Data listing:
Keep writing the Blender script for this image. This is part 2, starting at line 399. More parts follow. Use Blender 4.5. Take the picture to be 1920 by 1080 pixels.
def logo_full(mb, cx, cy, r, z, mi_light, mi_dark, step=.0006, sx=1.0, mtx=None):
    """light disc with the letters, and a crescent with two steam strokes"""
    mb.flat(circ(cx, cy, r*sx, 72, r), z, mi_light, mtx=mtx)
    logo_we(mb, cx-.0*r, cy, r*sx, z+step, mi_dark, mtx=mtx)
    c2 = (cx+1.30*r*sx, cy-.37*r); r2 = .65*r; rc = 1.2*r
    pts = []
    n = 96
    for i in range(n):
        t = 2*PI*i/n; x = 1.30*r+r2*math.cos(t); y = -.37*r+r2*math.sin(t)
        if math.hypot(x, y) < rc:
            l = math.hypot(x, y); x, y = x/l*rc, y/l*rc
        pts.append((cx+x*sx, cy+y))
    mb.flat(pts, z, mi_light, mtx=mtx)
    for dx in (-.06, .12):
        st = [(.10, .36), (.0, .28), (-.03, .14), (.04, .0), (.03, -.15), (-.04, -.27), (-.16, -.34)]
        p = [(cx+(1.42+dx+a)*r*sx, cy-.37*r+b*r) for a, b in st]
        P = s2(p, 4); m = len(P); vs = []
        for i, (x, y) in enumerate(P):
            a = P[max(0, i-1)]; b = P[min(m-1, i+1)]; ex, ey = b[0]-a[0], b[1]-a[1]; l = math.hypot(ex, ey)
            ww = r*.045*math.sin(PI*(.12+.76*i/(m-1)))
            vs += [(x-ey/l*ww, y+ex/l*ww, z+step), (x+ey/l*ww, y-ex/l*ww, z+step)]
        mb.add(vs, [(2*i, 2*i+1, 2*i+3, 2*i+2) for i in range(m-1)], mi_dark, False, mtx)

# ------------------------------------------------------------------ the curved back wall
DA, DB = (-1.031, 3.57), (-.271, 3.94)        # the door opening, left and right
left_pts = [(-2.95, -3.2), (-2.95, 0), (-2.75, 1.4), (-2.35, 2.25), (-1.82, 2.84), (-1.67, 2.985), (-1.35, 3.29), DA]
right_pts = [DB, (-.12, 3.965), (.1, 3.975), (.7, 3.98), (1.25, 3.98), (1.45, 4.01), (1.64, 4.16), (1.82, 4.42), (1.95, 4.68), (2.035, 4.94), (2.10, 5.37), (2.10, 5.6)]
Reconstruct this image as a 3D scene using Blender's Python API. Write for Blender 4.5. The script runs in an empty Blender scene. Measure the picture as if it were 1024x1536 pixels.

PROBLEM:
Transcribe all of the material exactly. Omit nothing.

CORRECT RESULT:
Keep writing the Blender script for this image. This is part 2, starting at line 399. More parts follow. Use Blender 4.5. Take the picture to be 1920 by 1080 pixels.
def logo_full(mb, cx, cy, r, z, mi_light, mi_dark, step=.0006, sx=1.0, mtx=None):
    """light disc with the letters, and a crescent with two steam strokes"""
    mb.flat(circ(cx, cy, r*sx, 72, r), z, mi_light, mtx=mtx)
    logo_we(mb, cx-.0*r, cy, r*sx, z+step, mi_dark, mtx=mtx)
    c2 = (cx+1.30*r*sx, cy-.37*r); r2 = .65*r; rc = 1.2*r
    pts = []
    n = 96
    for i in range(n):
        t = 2*PI*i/n; x = 1.30*r+r2*math.cos(t); y = -.37*r+r2*math.sin(t)
        if math.hypot(x, y) < rc:
            l = math.hypot(x, y); x, y = x/l*rc, y/l*rc
        pts.append((cx+x*sx, cy+y))
    mb.flat(pts, z, mi_light, mtx=mtx)
    for dx in (-.06, .12):
        st = [(.10, .36), (.0, .28), (-.03, .14), (.04, .0), (.03, -.15), (-.04, -.27), (-.16, -.34)]
        p = [(cx+(1.42+dx+a)*r*sx, cy-.37*r+b*r) for a, b in st]
        P = s2(p, 4); m = len(P); vs = []
        for i, (x, y) in enumerate(P):
            a = P[max(0, i-1)]; b = P[min(m-1, i+1)]; ex, ey = b[0]-a[0], b[1]-a[1]; l = math.hypot(ex, ey)
            ww = r*.045*math.sin(PI*(.12+.76*i/(m-1)))
            vs += [(x-ey/l*ww, y+ex/l*ww, z+step), (x+ey/l*ww, y-ex/l*ww, z+step)]
        mb.add(vs, [(2*i, 2*i+1, 2*i+3, 2*i+2) for i in range(m-1)], mi_dark, False, mtx)

# ------------------------------------------------------------------ the curved back wall
DA, DB = (-1.031, 3.57), (-.271, 3.94)        # the door opening, left and right
left_pts = [(-2.95, -3.2), (-2.95, 0), (-2.75, 1.4), (-2.35, 2.25), (-1.82, 2.84), (-1.67, 2.985), (-1.35, 3.29), DA]
right_pts = [DB, (-.12, 3.965), (.1, 3.975), (.7, 3.98), (1.25, 3.98), (1.45, 4.01), (1.64, 4.16), (1.82, 4.42), (1.95, 4.68), (2.035, 4.94), (2.10, 5.37), (2.10, 5.6)]
Reconstruct this image as a 3D scene using Blender's Python API. Write for Blender 4.5. The script runs in an empty Blender scene. Measure the picture as if it were 1024x1536 pixels.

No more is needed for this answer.